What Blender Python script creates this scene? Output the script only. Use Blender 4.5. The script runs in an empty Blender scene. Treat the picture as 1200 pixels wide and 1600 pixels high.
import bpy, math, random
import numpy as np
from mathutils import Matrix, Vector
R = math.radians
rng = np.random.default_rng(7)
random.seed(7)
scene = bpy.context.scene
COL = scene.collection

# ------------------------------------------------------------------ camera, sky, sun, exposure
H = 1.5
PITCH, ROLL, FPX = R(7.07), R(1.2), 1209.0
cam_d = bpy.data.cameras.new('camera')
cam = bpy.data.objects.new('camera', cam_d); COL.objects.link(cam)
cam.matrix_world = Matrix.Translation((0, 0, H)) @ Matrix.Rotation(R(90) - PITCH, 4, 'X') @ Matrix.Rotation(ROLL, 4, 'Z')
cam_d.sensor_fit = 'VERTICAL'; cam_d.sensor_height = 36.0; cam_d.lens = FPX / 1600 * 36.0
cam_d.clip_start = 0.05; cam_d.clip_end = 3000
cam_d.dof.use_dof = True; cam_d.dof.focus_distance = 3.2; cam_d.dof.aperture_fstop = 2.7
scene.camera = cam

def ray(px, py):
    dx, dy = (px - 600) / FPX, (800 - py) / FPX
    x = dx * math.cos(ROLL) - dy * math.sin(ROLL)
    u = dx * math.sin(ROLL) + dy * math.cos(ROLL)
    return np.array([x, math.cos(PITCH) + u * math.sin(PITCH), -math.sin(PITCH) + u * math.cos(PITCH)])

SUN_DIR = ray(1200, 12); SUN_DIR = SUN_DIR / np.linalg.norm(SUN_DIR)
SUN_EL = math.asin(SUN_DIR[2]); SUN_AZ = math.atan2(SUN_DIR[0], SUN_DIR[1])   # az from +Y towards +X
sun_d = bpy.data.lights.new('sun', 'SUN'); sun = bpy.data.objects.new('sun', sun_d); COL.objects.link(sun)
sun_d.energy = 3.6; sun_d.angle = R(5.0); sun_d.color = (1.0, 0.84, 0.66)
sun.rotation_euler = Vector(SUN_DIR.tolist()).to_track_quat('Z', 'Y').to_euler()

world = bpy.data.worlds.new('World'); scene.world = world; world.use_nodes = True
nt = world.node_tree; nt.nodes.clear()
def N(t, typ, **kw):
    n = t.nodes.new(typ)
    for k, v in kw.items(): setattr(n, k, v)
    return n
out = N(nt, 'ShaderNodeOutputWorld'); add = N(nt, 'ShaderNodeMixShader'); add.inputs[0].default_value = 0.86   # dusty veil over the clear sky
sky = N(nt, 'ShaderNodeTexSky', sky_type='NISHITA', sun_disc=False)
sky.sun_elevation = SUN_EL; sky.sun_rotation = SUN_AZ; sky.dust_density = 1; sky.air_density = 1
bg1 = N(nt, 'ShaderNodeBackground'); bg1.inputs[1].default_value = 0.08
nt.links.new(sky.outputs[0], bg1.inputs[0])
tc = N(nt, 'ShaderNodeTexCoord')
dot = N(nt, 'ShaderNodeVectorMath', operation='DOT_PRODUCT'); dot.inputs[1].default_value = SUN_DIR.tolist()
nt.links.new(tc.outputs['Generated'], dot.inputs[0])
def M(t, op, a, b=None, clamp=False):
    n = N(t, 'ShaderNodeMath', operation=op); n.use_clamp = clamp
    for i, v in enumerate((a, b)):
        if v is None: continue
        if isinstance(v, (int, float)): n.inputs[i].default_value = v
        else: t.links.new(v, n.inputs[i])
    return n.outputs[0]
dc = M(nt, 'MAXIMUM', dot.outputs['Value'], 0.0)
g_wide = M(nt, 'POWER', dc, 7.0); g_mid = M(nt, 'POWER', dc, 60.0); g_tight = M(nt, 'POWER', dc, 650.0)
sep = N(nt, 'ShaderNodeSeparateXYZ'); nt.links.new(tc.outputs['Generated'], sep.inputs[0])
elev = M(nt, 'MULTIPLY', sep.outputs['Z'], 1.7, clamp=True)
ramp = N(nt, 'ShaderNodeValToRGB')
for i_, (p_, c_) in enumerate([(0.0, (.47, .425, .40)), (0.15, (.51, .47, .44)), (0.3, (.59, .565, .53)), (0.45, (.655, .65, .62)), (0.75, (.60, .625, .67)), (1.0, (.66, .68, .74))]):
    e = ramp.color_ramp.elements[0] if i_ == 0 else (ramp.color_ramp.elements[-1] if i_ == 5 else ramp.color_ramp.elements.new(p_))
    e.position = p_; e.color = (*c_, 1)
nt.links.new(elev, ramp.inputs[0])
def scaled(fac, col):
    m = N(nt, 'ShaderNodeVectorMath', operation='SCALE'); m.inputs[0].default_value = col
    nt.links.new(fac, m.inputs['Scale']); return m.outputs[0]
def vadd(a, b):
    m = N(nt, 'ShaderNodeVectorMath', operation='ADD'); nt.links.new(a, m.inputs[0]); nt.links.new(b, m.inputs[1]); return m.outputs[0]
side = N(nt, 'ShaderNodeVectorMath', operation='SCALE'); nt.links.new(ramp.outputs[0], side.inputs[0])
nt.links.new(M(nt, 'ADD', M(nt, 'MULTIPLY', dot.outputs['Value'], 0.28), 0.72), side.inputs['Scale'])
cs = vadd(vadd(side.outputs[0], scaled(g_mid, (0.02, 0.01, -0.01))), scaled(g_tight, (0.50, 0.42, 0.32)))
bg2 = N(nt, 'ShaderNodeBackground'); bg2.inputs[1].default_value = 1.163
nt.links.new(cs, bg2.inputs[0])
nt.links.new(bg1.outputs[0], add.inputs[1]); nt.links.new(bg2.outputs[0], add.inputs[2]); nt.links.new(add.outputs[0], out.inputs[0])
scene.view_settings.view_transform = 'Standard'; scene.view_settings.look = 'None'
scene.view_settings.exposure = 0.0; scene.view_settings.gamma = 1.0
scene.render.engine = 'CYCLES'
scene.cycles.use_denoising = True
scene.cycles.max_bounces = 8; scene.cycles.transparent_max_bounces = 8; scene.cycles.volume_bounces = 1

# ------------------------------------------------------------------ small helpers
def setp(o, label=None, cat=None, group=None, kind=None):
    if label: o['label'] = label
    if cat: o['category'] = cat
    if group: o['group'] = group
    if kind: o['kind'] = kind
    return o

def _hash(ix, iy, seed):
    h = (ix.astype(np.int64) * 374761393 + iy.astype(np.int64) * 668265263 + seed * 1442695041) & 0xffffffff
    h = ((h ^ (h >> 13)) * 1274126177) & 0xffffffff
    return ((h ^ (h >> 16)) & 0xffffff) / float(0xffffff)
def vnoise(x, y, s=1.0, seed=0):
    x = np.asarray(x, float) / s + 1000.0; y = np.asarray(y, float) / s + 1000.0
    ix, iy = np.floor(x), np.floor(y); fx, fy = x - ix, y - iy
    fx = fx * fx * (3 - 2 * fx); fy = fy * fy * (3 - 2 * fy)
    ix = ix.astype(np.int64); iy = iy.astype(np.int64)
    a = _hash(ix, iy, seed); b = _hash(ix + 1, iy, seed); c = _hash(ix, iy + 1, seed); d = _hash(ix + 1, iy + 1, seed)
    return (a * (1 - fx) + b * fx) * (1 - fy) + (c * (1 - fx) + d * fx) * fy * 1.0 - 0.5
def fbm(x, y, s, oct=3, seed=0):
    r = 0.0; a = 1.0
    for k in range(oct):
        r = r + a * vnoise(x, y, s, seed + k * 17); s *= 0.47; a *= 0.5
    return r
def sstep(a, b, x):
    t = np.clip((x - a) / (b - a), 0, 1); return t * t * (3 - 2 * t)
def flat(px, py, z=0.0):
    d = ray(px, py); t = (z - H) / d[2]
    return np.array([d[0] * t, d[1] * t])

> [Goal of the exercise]
Return exactly the lines from the beginning of the data above through the one containing "COL = scene.collection", please. Include both end lines and add nothing else.

> [Written response]
What Blender Python script creates this scene? Output the script only. Use Blender 4.5. The script runs in an empty Blender scene. Treat the picture as 1200 pixels wide and 1600 pixels high.
import bpy, math, random
import numpy as np
from mathutils import Matrix, Vector
R = math.radians
rng = np.random.default_rng(7)
random.seed(7)
scene = bpy.context.scene
COL = scene.collection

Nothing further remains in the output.